Oleh karenanya setiap orang haruslah mempersiapkan keputusan hati yang penuh kepastian.

Tanpa keputusan yang pasti maka tiada akan ada kemajuan yang dapat diraih.

Bahkan Avathaar-avathaar sekalipun mewujudkan kedatangan mereka dengan menyertakan pula keputusan yang pasti.

Avathaar-avathaar juga menentukan batasan-batasan yang pasti dalam peran mereka.



Sri Krishna menjelma dengan menyatakan tiga keputusan :


(1) Dharma samsthaapanaarthaaya sambhavaami yuge yuge


(“Aku akan menjelma dari jaman ke jaman untuk menegakkan Dharma”);


(2) Yogakshemam Vahaamyaham


(“Aku akan mendorong peningkatan kwalitas bhakta-bhakta Ku”);


(3) Mokshayishyaami maa suchah


(“Siapapun yang menyerahkan diri sepenuhnya pada Ku, maka akan Ku beri kebebasan).



Sri Raama juga memiliki tiga keputusan, yaitu :


* Satu kata,


* satu anak panah,


* satu istri.


Raama mengungkapkan bahwa barang siapa memohon perlindungan pada beliau,


maka akan mendapat perlindungan penuh.



Sama halnya dengan perwujudan Ilahi (Avathaar) yang lain,

yang semuanya datang dengan beberapa maksud dan tujuan yang jelas,

maka dalam keadaan yang bagaimanapun Avathaar-avathaar tidak akan pernah menyimpang dari maksud dan tujuanNya.
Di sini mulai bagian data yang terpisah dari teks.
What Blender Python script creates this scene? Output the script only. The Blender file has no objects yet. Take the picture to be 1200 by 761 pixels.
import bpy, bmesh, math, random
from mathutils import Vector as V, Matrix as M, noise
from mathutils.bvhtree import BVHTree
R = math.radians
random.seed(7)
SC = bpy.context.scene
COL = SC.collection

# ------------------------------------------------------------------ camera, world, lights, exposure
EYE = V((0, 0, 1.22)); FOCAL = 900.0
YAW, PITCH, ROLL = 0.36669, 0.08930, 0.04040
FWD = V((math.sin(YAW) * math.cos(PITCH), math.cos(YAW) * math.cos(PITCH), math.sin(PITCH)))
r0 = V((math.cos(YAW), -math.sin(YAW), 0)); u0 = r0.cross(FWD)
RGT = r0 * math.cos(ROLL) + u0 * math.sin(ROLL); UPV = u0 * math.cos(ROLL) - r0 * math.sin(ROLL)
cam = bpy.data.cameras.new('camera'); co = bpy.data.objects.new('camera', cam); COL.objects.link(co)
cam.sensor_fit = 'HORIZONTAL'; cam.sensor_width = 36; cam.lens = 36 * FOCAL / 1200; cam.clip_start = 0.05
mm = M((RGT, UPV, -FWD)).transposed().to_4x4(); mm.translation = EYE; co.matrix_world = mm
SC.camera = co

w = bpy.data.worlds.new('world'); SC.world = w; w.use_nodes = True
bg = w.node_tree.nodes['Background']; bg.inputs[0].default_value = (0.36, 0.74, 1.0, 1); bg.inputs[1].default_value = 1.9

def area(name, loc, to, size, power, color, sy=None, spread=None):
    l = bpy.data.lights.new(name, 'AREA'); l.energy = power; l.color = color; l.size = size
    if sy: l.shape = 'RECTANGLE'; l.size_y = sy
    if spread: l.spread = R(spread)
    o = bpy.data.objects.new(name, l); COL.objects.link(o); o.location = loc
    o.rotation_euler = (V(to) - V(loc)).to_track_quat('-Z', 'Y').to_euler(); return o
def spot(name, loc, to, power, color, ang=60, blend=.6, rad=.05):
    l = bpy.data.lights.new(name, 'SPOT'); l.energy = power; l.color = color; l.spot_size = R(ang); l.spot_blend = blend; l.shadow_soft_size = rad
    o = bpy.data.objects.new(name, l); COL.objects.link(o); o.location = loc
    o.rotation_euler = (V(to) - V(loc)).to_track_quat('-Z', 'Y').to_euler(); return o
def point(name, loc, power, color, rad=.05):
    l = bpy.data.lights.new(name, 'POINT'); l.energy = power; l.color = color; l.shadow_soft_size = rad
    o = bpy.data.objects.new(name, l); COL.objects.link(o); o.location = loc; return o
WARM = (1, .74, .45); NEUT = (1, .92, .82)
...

Ini merupakan wacana Sri Bhagavan pada hari Guru Puurnima 13 Juli 1984.

TIGA JANJI AVATAR

“ Seperti juga Sri Raama dan Sri Krishna pada yuga-yuga terdahulu,

maka Aku datang dengan membawa serta:


Tiga Prathijanaas (janji):

1.

Sekali Swaami menerima seorang bhakta dengan menyebut mereka sebagai

‘Engkau adalah milik Ku,’

maka Aku tiada akan meninggalkan bhakta Ku, walau apapun yang akan terjadi.



2.

Swaami datang untuk memberi, bukan untuk menerima.



3.

Bila Aku telah melaksanakan sesuatu demi kebaikan dunia maka Aku tak akan menghentikannya, meski apa yang mungkin

terjadi. “



Pernyataan bersejarah ini diungkap oleh Sri Bhagavan dalam sebuah wacana yang menggeletarkan hati pada perayaan Guru Puurnima di Auditorium Poornachandra. Kehadiran sejumlah besar bhakta mancanegara seperti saat itu belum pernah terjadi sebelumnya, mereka bertempik sorak penuh suka-cita mendengar pernyataan Bhagavan dalam misi keavataran Beliau.

Ini merupakan wacana Sri Bhagavan pada hari Guru Puurnima 13 Juli 1984.